Nope! Not at all. I thought it would, but no.

Did you anticipate being such a major focus of episode two? I know it’s probably hard when you’re in the moment to know how the edited episode will turn out.

I did. Once the episode was all said and done, I kind of knew it. I thought it was mostly going to be a focus on my team, but I realized watching it last night my facial expressions were pretty priceless.

Let’s go back to the beginning of the episode. What were your thoughts on the Quickfire Challenge?

For the first real cooking Quickfire, I was really, really upset. I was disappointed in the dish. Number one, I ran out of time and actually didn’t want to serve a whole pork chop, I wanted to slice them. The judge’s cut into the edge of the chop and it was overcooked. It’s like any large piece of meat that you cook, the edges are always going to be a little bit more cooked than the middle. So, I really shot myself in the foot on that one.

You seemed fairly confident in the dish. Were you just trying to sell it to the judges?

Yes, of course! You always want to be confident about the product that you’re putting out. You never want to throw yourself under the bus immediately.

Most of the episode dealt with the concept of teamwork. Did that idea translate to you, Aaron, and Keriann?

Ha! It didn’t. From the very beginning at our team meeting before going into the challenge, I knew right then and there it was a lost cause. And I knew that I just needed to keep my head down and make sure whatever I was making was the best it could possibly be. I was just hoping for the best.

You seemed to back off and just focus on your part of the dish. What that the smart thing to do? Should you have gotten more involved?

I am happy with how I handled it. Working in a kitchen, we’ve all seen it a million times. If there are two strong personalities like that, there’s no bringing them together. I like to think of myself as being pretty professional, so I kept my mouth shut. You saw it last night, there was no getting a word in edgewise anyway, even if I wanted to.

Every season of Top Chef, they tend to paint somebody as a “bad guy.” We now know this season it’s going to Aaron Grissom. Do you feel like that’s a fair portrayal?

I’ve gotten the chance to know Aaron personally, and he’s actually a really nice guy. He just has a very strong personality. As far as fair goes, let me think about how I want to say this…this is hard. That whole exercise was basically what you do as a sous chef, so you have to bring it back there. Everyone wants to be a team leader, but sometimes that just doesn’t work.

Did you see the other teams staring at you guys? Do you think they felt bad for you?

Yes, they definitely felt bad for me. Come on! I felt bad for me watching it last night.

The other elephant in the room last night was molecular gastronomy.

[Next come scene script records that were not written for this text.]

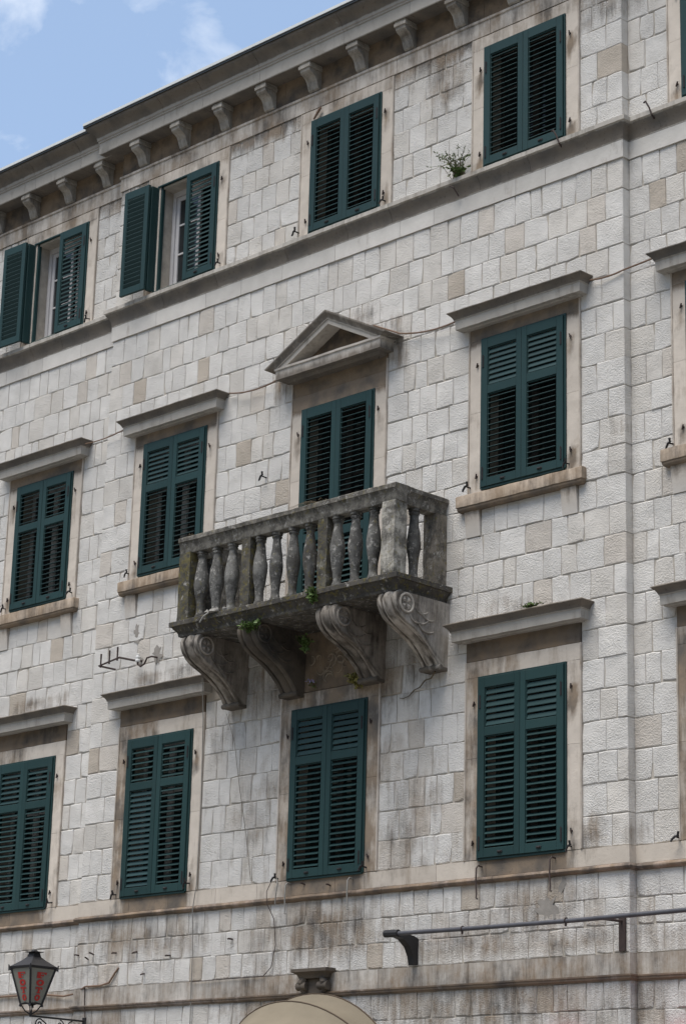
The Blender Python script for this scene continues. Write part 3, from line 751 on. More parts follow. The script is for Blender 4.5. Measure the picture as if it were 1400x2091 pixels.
        for k, s in enumerate((1, -1)):
            t_ = tl[k]; hh = h-0.024
            if f == 3: sec = [('rail', 0.115, None), ('slats', hh-0.115-0.10, t_[0]), ('rail', 0.10, None)]
            elif (c, f) == ('C', 2): sec = [('rail', 0.12, None), ('slats', 1.49, t_[0]), ('rail', 0.11, None), ('slats', hh-0.12-1.49-0.11-0.11, t_[1]), ('rail', 0.11, None)]
            else:
                up_ = 0.44 if f == 1 else 0.46
                sec = [('rail', 0.115, None), ('slats', up_, t_[0]), ('rail', 0.10, None), ('slats', hh-0.115-up_-0.10-0.10, t_[1]), ('rail', 0.10, None)]
            od = 178 if (f == 3 and c in 'AB' and s == 1) else 0
            px = project((xc, 0, (z0+z1)/2)); rk = {'D': 0, 'C': 1, 'B': 2, 'A': 3, 'E': 4}[c]
            leaf(c, f, s, z0+0.001, z0+0.001+hh, sec, -0.10 if od else 0.0, od, rk)
# pick the 300 slats that show largest as parts, the rest joined
SLATS.sort(key=lambda q: q[0])
bpy.context.view_layer.update()
SM = {}; rest = MB(); nsl = 0
for rk, lf, x, y, z, tl, w in SLATS:
    key = round(w, 3)
    if key not in SM:
        SM[key] = [slat_mesh(w), None]
    rot = (-tl, 0, 0)     # outer (front) edge low
    if nsl < 300:
        if SM[key][1] is None:
            SM[key][1] = SM[key][0].build('slat', 'slat', lf, (x, y, z), rot=(tl, 0, 0))
        else: inst(SM[key][1], lf, (x, y, z), (tl, 0, 0))
        nsl += 1
    else:
        Mx = lf.matrix_world @ Matrix.Translation((x, y, z)) @ Matrix.Rotation(tl, 4, 'X')
        sm = SM[key][0]; rest.add([Mx @ Vector(v) for v in sm.v], sm.f, list(sm.c))
o = rest.build('slats', 'slat', ROOT); o['kind'] = 'stuff'

# --- pediment over the balcony door -------------------------------------------
winC2 = [o for o in bpy.data.objects if o.name.startswith('window') and o.type == 'MESH' and abs(o.location.x) < 1e-4 and o.data.name.startswith('window')]
winC2 = [o for o in winC2 if min(v.co.z for v in o.data.vertices) > 8 and min(v.co.z for v in o.data.vertices) < 9][0]
y = WY
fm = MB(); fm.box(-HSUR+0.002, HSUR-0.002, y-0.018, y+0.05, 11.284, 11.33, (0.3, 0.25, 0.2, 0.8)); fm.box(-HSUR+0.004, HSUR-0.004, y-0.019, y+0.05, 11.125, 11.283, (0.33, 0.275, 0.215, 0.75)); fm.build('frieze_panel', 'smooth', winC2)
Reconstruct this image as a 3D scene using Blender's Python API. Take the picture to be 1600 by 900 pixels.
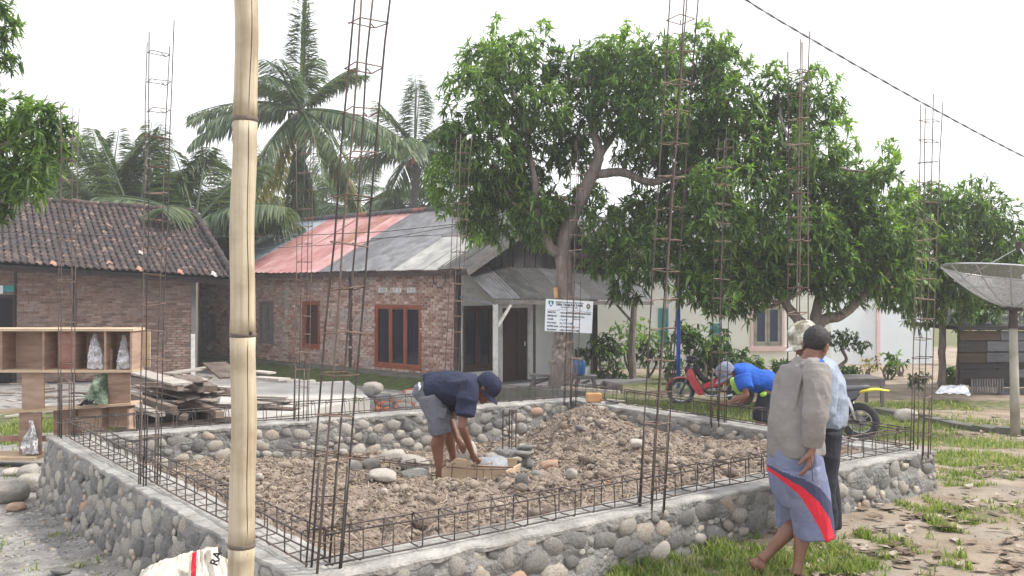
import bpy, bmesh, math, random
import numpy as np
from mathutils import Vector, Matrix, Quaternion, noise as mnoise

SC = bpy.context.scene
for _o in list(bpy.data.objects):
    bpy.data.objects.remove(_o)
COL = SC.collection

# ---------------------------------------------------------------- camera
CAM_H, F = 1.95, 1450.0
cam_data = bpy.data.cameras.new("camera")
cam_data.sensor_width = 36.0
cam_data.lens = 36.0 * F / 1600.0
cam_data.clip_start = 0.05
cam_data.clip_end = 1500.0
cam = bpy.data.objects.new("camera", cam_data)
cam.location = (0, 0, CAM_H)
cam.rotation_euler = (math.radians(90), 0, 0)
COL.objects.link(cam)
SC.camera = cam

# ---------------------------------------------------------------- world, sun, exposure
SUN_EL, SUN_AZ = math.radians(50), math.radians(90)      # azimuth measured from +Y towards +X
world = bpy.data.worlds.new("World")
SC.world = world
world.use_nodes = True
wt = world.node_tree
for n in list(wt.nodes):
    wt.nodes.remove(n)
w_out = wt.nodes.new("ShaderNodeOutputWorld")
w_bg = wt.nodes.new("ShaderNodeBackground")
w_sky = wt.nodes.new("ShaderNodeTexSky")
w_sky.sky_type = 'NISHITA'
w_sky.sun_disc = False
w_sky.sun_elevation = SUN_EL
w_sky.sun_rotation = SUN_AZ
w_sky.dust_density = 4.0
w_sky.air_density = 1.4
w_mix = wt.nodes.new("ShaderNodeMixRGB")
w_mix.inputs[0].default_value = 0.86                      # a thin white overcast over the clear sky
w_mix.inputs[2].default_value = (9.8, 9.85, 10.2, 1)
wt.links.new(w_sky.outputs[0], w_mix.inputs[1])
wt.links.new(w_mix.outputs[0], w_bg.inputs[0])
w_bg.inputs[1].default_value = 0.10
wt.links.new(w_bg.outputs[0], w_out.inputs[0])

sun_data = bpy.data.lights.new("sun", 'SUN')
sun_data.energy = 2.6
sun_data.angle = math.radians(4)
sun_data.color = (1.0, 0.95, 0.88)
sun = bpy.data.objects.new("sun", sun_data)
_sd = Vector((math.sin(SUN_AZ) * math.cos(SUN_EL), math.cos(SUN_AZ) * math.cos(SUN_EL), math.sin(SUN_EL)))
sun.rotation_euler = _sd.to_track_quat('Z', 'Y').to_euler()
sun.location = (0, 0, 30)
COL.objects.link(sun)
SC.view_settings.view_transform = 'Standard'
SC.view_settings.look = 'None'
SC.view_settings.exposure = 0.84
SC.view_settings.gamma = 1.0
SC.cycles.volume_bounces = 1
SC.cycles.volume_step_rate = 4
SC.cycles.max_bounces = 8
SC.cycles.transparent_max_bounces = 12

# ---------------------------------------------------------------- helpers
RND = random.Random(7)
NP = np.random.RandomState(11)
V = Vector

def P(px, py, Y):
    """photo pixel + distance -> place in the world"""
    return V(((px - 800.0) / F * Y, Y, CAM_H - (py - 450.0) / F * Y))

def sstep(a, b, x):
    t = min(1.0, max(0.0, (x - a) / (b - a)))
    return t * t * (3 - 2 * t)

def gz(x, y):
    """height of the ground"""
    s = sstep(8.0, 17.0, y)
    l = sstep(0.5, -4.8, x)
    z = 0.13 - 0.66 * s - 0.27 * l * (1 - s)
    return z + 0.018 * mnoise.noise((x * 0.7, y * 0.7, 3.1)) + 0.008 * mnoise.noise((x * 2.3, y * 2.3, 8.1))

def G(px, py, off=0.0):
    """ground point seen at a pixel"""
    Y = 3.0
    for _ in range(40):
        x = (px - 800.0) / F * Y
        Yn = (CAM_H - gz(x, Y) - off) * F / max(py - 450.0, 1)
        Y += (Yn - Y) * 0.5
    x = (px - 800.0) / F * Y
    return V((x, Y, gz(x, Y) + off))

def wmat(o):
    if o is None:
        return Matrix()
    if o.parent is None:
        return o.matrix_basis.copy()
    return wmat(o.parent) @ o.matrix_parent_inverse @ o.matrix_basis

def root(name, loc, label, cat, group=None, rz=0.0):
    o = bpy.data.objects.new(name, None)
    o.empty_display_size = 0.2
    o.location = loc
    o.rotation_euler = (0, 0, rz)
    COL.objects.link(o)
    o["label"] = label
    o["category"] = cat; o["kind"] = "thing"
    if group:
        o["group"] = group
    return o

def tag(o, label=None, cat=None, group=None, kind=None):
    if label: o["label"] = label
    if cat: o["category"] = cat
    if group: o["group"] = group
    if kind: o["kind"] = kind
    return o

def obj(name, me, parent=None, world=False, kind=None, loc=None, rot=None, scale=None):
    o = bpy.data.objects.new(name, me)
    COL.objects.link(o)
    if parent is not None:
        o.parent = parent
        if world:
            o.matrix_parent_inverse = wmat(parent).inverted()
    if loc is not None: o.location = loc
    if rot is not None:
        if isinstance(rot, Quaternion):
            o.rotation_euler = rot.to_euler()
        else:
            o.rotation_euler = rot
    if scale is not None: o.scale = scale
    if kind: o["kind"] = kind
    return o

def copy_tree(o, loc=None, rz=None, scale=None, label=None, parent=None):
    c = o.copy()
    COL.objects.link(c)
    if parent is not None: c.parent = parent
    if loc is not None: c.location = loc
    if rz is not None: c.rotation_euler = (c.rotation_euler.x, c.rotation_euler.y, rz)
    if scale is not None: c.scale = scale
    if label: c["label"] = label
    for ch in [k for k in o.children]:
        copy_tree(ch, parent=c)
    return c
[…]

For most of the contestants on the show, it seems to be a very polarizing style of cooking. What are your thoughts on it?

I personally don’t dabble in molecular gastronomy. In the food world, there’s some very strong opinions either for it or against it. I’m a traditionalist, so it’s not something I’ve had a lot of exposure to. Honestly, I’m not really that comfortable with it.

At Judge’s Table, both Gail and Tom Colicchio lauded your portion of the meal. In fact, Colicchio turned to you and said, “I’d be pissed if I were you.” Did that at least feel good?

First of all, it was just chicken. At this point in my career, I better be able to cook chicken. The judges were so disappointed in the dish, they were just excited that at least one thing was right on it.

Do you think the main reason your chicken stood out was that Aaron’s bourbon onion jam and Keriann’s corn salad were so bad?

I do. Yes. It was cooked perfectly, but chicken is chicken.

Were you ever happy with your teammates’ ideas for what was going to be on the plate?

Absolutely not! It never sounded good to me. It was a raw salad with cooked chicken and cold jam. I wasn’t happy with that decision. But again, when you’re working with a team like that, you have to fend for yourself. I know that’s an awful way to think and it’s not teamwork at all, but there was no changing any minds. I just my head down and said, “Fuck it, I’m just going to do this and I’m going to nail it.”

We now know that the Yellow team was ultimately deemed the loser and Joy Crump was sent home. Do you feel like you dodged a bullet?

To be extremely honest with you, I wish I hadn’t nailed that chicken because I think that someone on my team should have gone home instead of Joy. They said that Joy undercooked the veal, but I think there were more dire mistakes made in the garnishes on our team.

One last question: Is it a weird situation for you to be in to be judged by other Boston chefs like Todd English and Dante de Magistris?

I don’t know either one of them so it was like meeting them for the first time, but in a really fucked up situation.